MLB Draft: The possible insanity of the 2019 first round
After three first-round selections did not sign, the 2019 MLB draft could end up being very interesting!
The MLB draft has become as much strategy with bonus pool as picking the best player with each selection. Smart teams sometimes don’t pick the absolute top-rated selection on national boards due to knowledge about the signability of a player and how he could fit into their bonus pool.
That will be incredibly tested in 2019, when the first real test of the new CBA will come into play as the first round of the 2019 MLB draft commences. The new CBA that was signed in the 2016-2017 offseason changed the structure of draft pick forfeiture for teams, making it very difficult for a team to lose its first-round selection.
The Atlanta Braves will have the #9 selection, the Arizona Diamondbacks will have the #26 selection, and the Los Angeles Dodgers will have the #31 selection based on their first-round selections not signing this year. Let’s play out a scenario where the Braves, Diamondbacks, and Dodgers finish with the 3rd, 5th, and 7th best records in MLB this year, respectively, for the purposes of this exercise. That would give the Atlanta Braves the #9 and #30 selections, the Diamondbacks the #26 and #28 selections, and the Dodgers the #25 and #31 selections.
The new CBA changed the draft pick forfeiture in the first round for signing a free agent to only include those players who remain with a team the whole previous season, have never before received a qualifying offer, and receive a contract over $50M.

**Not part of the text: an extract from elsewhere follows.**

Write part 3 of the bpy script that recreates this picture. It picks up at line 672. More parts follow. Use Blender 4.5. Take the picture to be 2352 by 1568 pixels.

When looking at the players on the 2018-2019 free agent list, I see in the range of 13-14 that would possibly receive a $50M contract. Six are likely to be traded this summer, one already has been, and it’s very feasible that 3 or more re-sign with their same team. That leaves 4, and 1-2 of those could end up not getting the $50M needed to trigger the first-round loss.

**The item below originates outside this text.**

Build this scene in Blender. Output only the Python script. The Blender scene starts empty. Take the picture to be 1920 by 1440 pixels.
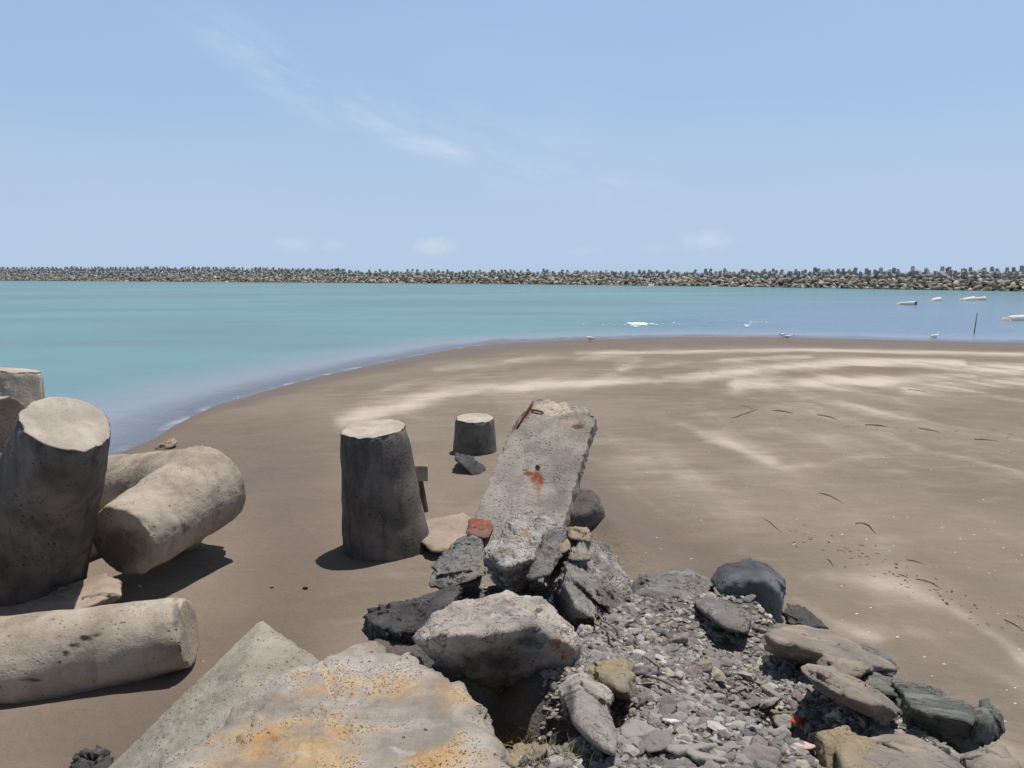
import bpy, bmesh, math, random
import numpy as np
from mathutils import Vector, Matrix, Quaternion
S = bpy.context.scene
COL = S.collection
R = math.radians

# ---------------------------------------------------------------- camera
CAM = np.array([0.0, 0.0, 4.0]); F = 1450.0; PIT = math.atan(210 / F)
cam_d = bpy.data.cameras.new('camera'); cam = bpy.data.objects.new('camera', cam_d); COL.objects.link(cam)
cam_d.sensor_width = 36; cam_d.lens = 36 * F / 1920; cam_d.clip_start = 0.05; cam_d.clip_end = 9000
cam.location = CAM; cam.rotation_euler = (math.pi / 2 - PIT, 0, 0)
S.camera = cam
# ---------------------------------------------------------------- sun, exposure
SUN_EL, SUN_AZ = R(75), R(46)             # azimuth clockwise from straight ahead
sv = Vector((math.sin(SUN_AZ) * math.cos(SUN_EL), math.cos(SUN_AZ) * math.cos(SUN_EL), math.sin(SUN_EL)))
sd = bpy.data.lights.new('sun', 'SUN'); sd.energy = 4.6; sd.angle = R(0.55); sd.color = (1.0, 0.955, 0.90)
so = bpy.data.objects.new('sun', sd); COL.objects.link(so); so.rotation_euler = sv.to_track_quat('Z', 'Y').to_euler(); so.location = (20, 60, 120)
S.view_settings.view_transform = 'Standard'; S.view_settings.look = 'None'
S.view_settings.exposure = 0.0; S.view_settings.gamma = 1.0; S.view_settings.use_curve_mapping = False
S.render.engine = 'CYCLES'
S.cycles.max_bounces = 6; S.cycles.transparent_max_bounces = 8

# ---------------------------------------------------------------- node helper
class NT:
    def __init__(s, tree): s.t = tree; tree.nodes.clear()
    def n(s, typ, ins=None, **kw):
        nd = s.t.nodes.new(typ)
        for k, v in kw.items(): setattr(nd, k, v)
        for k, v in (ins or {}).items():
            sk = nd.inputs[k]
            if isinstance(v, bpy.types.NodeSocket): s.t.links.new(v, sk)
            else: sk.default_value = v
        return nd
    def math(s, op, a, b=0.0, c=0.0, clamp=False):
        nd = s.t.nodes.new('ShaderNodeMath'); nd.operation = op; nd.use_clamp = clamp
        for i, v in enumerate((a, b, c)):
            if isinstance(v, bpy.types.NodeSocket): s.t.links.new(v, nd.inputs[i])
            else: nd.inputs[i].default_value = v
        return nd.outputs[0]
    def mix(s, f, a, b, blend='MIX'):
        nd = s.t.nodes.new('ShaderNodeMix'); nd.data_type = 'RGBA'; nd.blend_type = blend; nd.clamp_factor = True
        for i, v in ((0, f), (6, a), (7, b)):
            if isinstance(v, bpy.types.NodeSocket): s.t.links.new(v, nd.inputs[i])
            else: nd.inputs[i].default_value = v if i == 0 else (tuple(v) + (1,))[:4]
        return nd.outputs[2]
    def ss(s, x, lo, hi):                       # smooth step
        nd = s.n('ShaderNodeMapRange', {0: x, 1: lo, 2: hi, 3: 0.0, 4: 1.0}, interpolation_type='SMOOTHSTEP'); return nd.outputs[0]
    def noise(s, v, sc, det=6, rough=0.55, dist=0.0):
        return s.n('ShaderNodeTexNoise', {'Vector': v, 'Scale': sc, 'Detail': det, 'Roughness': rough, 'Distortion': dist}).outputs[0]
    def voro(s, v, sc, feature='F1', rnd=1.0):
        return s.n('ShaderNodeTexVoronoi', {'Vector': v, 'Scale': sc, 'Randomness': rnd}, feature=feature)
    def scale(s, v, xyz, rot=(0, 0, 0)):
        return s.n('ShaderNodeMapping', {'Vector': v, 'Scale': xyz, 'Rotation': rot}).outputs[0]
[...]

So, if the Dodgers, Braves, and Diamondbacks would avoid signing those two players, they’d each move up in their natural picks to where the Braves (based on our scenario earlier) would have the 9th and 28th-30th selections, the Diamondbacks would have the 26th and the 25th, 27th, or 28th selections, and the Dodgers would have the 31st and the 23rd-25th selections.
Based on pick values from last season, the Braves in this scenario would have ~$7.2M in bonus pool money to use, before even the compensation and competitive balance picks come into play. By last year’s money, that would give the Braves the spending power of between the 2nd and 3rd pick’s slot value.
The Diamondbacks and Dodgers would have similar bonus pool influxes. Taking their best case options in our scenario, the Diamondbacks would have ~$5.2M and the Dodgers would have just over $5M. That would have been between the 7th and 8th pick in slot value.
This could definitely give the Braves, Diamondbacks, and Dodgers tremendous spending power in the 2019 MLB draft, and it would allow them to truly manipulate where talent goes. This could also allow any of the three teams to pursue a top free agent and still get essentially a full draft’s slot pool.
Clear as mud?! No? Well, the good news is that by the time you see your first mock draft next spring, this will all be worked out. The bad news is that there could be a number of offseason decisions that influence the 2019 MLB draft first round, so this could be a topic all offseason!